→ **DATA EXTRACT**

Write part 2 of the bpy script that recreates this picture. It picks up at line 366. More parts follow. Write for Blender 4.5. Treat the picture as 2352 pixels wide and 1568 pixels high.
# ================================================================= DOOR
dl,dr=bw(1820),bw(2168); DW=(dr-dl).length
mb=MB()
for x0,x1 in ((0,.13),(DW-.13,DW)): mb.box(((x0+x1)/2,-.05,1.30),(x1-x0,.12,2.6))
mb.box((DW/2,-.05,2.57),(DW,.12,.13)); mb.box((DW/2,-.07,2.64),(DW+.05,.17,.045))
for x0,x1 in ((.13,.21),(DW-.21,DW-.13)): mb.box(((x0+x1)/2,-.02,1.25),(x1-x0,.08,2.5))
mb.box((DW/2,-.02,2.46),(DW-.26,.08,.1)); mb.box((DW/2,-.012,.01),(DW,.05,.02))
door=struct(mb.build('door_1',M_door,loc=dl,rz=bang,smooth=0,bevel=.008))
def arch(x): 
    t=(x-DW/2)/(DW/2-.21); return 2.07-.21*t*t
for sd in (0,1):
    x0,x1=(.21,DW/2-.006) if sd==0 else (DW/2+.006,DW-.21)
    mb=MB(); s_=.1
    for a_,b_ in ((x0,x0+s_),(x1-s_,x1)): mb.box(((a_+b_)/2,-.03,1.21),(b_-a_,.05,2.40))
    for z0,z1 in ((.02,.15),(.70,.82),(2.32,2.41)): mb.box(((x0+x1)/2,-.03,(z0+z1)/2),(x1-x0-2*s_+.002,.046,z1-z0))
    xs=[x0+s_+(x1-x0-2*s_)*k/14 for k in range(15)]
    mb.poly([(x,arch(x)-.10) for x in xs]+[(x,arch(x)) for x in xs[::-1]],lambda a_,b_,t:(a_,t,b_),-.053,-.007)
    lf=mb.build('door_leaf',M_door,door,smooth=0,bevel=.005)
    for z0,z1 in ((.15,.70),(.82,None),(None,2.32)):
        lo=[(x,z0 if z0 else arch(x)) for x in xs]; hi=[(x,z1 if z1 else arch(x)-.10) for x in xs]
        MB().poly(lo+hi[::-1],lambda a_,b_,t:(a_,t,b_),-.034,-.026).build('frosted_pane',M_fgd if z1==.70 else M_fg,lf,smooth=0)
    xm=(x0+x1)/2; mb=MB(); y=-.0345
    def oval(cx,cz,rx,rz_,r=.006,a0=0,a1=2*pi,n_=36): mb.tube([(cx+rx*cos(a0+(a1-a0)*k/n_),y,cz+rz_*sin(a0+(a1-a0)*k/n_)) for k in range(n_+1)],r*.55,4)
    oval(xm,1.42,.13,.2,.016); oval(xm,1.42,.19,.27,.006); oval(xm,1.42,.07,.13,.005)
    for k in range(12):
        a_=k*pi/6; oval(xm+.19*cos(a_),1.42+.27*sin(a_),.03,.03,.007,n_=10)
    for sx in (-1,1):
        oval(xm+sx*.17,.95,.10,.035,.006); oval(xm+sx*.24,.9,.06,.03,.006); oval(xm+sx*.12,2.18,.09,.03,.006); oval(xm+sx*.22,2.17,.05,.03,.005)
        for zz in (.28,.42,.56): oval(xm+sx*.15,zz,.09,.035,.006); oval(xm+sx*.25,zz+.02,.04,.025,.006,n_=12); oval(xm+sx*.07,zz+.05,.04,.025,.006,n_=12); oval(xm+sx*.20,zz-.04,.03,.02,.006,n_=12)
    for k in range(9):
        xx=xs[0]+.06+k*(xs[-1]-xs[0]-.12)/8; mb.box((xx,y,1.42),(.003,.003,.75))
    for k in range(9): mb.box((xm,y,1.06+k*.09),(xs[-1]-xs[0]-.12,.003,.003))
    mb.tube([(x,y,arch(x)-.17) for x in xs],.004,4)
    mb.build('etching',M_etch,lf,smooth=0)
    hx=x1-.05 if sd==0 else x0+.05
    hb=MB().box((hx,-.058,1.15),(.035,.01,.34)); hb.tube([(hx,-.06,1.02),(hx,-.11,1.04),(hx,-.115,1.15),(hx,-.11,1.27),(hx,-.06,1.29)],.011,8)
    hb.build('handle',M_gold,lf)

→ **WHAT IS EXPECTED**
Retype the data in full and match it exactly.

→ **SOLUTION FOR THIS PROBLEM**
Write part 2 of the bpy script that recreates this picture. It picks up at line 366. More parts follow. Write for Blender 4.5. Treat the picture as 2352 pixels wide and 1568 pixels high.
# ================================================================= DOOR
dl,dr=bw(1820),bw(2168); DW=(dr-dl).length
mb=MB()
for x0,x1 in ((0,.13),(DW-.13,DW)): mb.box(((x0+x1)/2,-.05,1.30),(x1-x0,.12,2.6))
mb.box((DW/2,-.05,2.57),(DW,.12,.13)); mb.box((DW/2,-.07,2.64),(DW+.05,.17,.045))
for x0,x1 in ((.13,.21),(DW-.21,DW-.13)): mb.box(((x0+x1)/2,-.02,1.25),(x1-x0,.08,2.5))
mb.box((DW/2,-.02,2.46),(DW-.26,.08,.1)); mb.box((DW/2,-.012,.01),(DW,.05,.02))
door=struct(mb.build('door_1',M_door,loc=dl,rz=bang,smooth=0,bevel=.008))
def arch(x): 
    t=(x-DW/2)/(DW/2-.21); return 2.07-.21*t*t
for sd in (0,1):
    x0,x1=(.21,DW/2-.006) if sd==0 else (DW/2+.006,DW-.21)
    mb=MB(); s_=.1
    for a_,b_ in ((x0,x0+s_),(x1-s_,x1)): mb.box(((a_+b_)/2,-.03,1.21),(b_-a_,.05,2.40))
    for z0,z1 in ((.02,.15),(.70,.82),(2.32,2.41)): mb.box(((x0+x1)/2,-.03,(z0+z1)/2),(x1-x0-2*s_+.002,.046,z1-z0))
    xs=[x0+s_+(x1-x0-2*s_)*k/14 for k in range(15)]
    mb.poly([(x,arch(x)-.10) for x in xs]+[(x,arch(x)) for x in xs[::-1]],lambda a_,b_,t:(a_,t,b_),-.053,-.007)
    lf=mb.build('door_leaf',M_door,door,smooth=0,bevel=.005)
    for z0,z1 in ((.15,.70),(.82,None),(None,2.32)):
        lo=[(x,z0 if z0 else arch(x)) for x in xs]; hi=[(x,z1 if z1 else arch(x)-.10) for x in xs]
        MB().poly(lo+hi[::-1],lambda a_,b_,t:(a_,t,b_),-.034,-.026).build('frosted_pane',M_fgd if z1==.70 else M_fg,lf,smooth=0)
    xm=(x0+x1)/2; mb=MB(); y=-.0345
    def oval(cx,cz,rx,rz_,r=.006,a0=0,a1=2*pi,n_=36): mb.tube([(cx+rx*cos(a0+(a1-a0)*k/n_),y,cz+rz_*sin(a0+(a1-a0)*k/n_)) for k in range(n_+1)],r*.55,4)
    oval(xm,1.42,.13,.2,.016); oval(xm,1.42,.19,.27,.006); oval(xm,1.42,.07,.13,.005)
    for k in range(12):
        a_=k*pi/6; oval(xm+.19*cos(a_),1.42+.27*sin(a_),.03,.03,.007,n_=10)
    for sx in (-1,1):
        oval(xm+sx*.17,.95,.10,.035,.006); oval(xm+sx*.24,.9,.06,.03,.006); oval(xm+sx*.12,2.18,.09,.03,.006); oval(xm+sx*.22,2.17,.05,.03,.005)
        for zz in (.28,.42,.56): oval(xm+sx*.15,zz,.09,.035,.006); oval(xm+sx*.25,zz+.02,.04,.025,.006,n_=12); oval(xm+sx*.07,zz+.05,.04,.025,.006,n_=12); oval(xm+sx*.20,zz-.04,.03,.02,.006,n_=12)
    for k in range(9):
        xx=xs[0]+.06+k*(xs[-1]-xs[0]-.12)/8; mb.box((xx,y,1.42),(.003,.003,.75))
    for k in range(9): mb.box((xm,y,1.06+k*.09),(xs[-1]-xs[0]-.12,.003,.003))
    mb.tube([(x,y,arch(x)-.17) for x in xs],.004,4)
    mb.build('etching',M_etch,lf,smooth=0)
    hx=x1-.05 if sd==0 else x0+.05
    hb=MB().box((hx,-.058,1.15),(.035,.01,.34)); hb.tube([(hx,-.06,1.02),(hx,-.11,1.04),(hx,-.115,1.15),(hx,-.11,1.27),(hx,-.06,1.29)],.011,8)
    hb.build('handle',M_gold,lf)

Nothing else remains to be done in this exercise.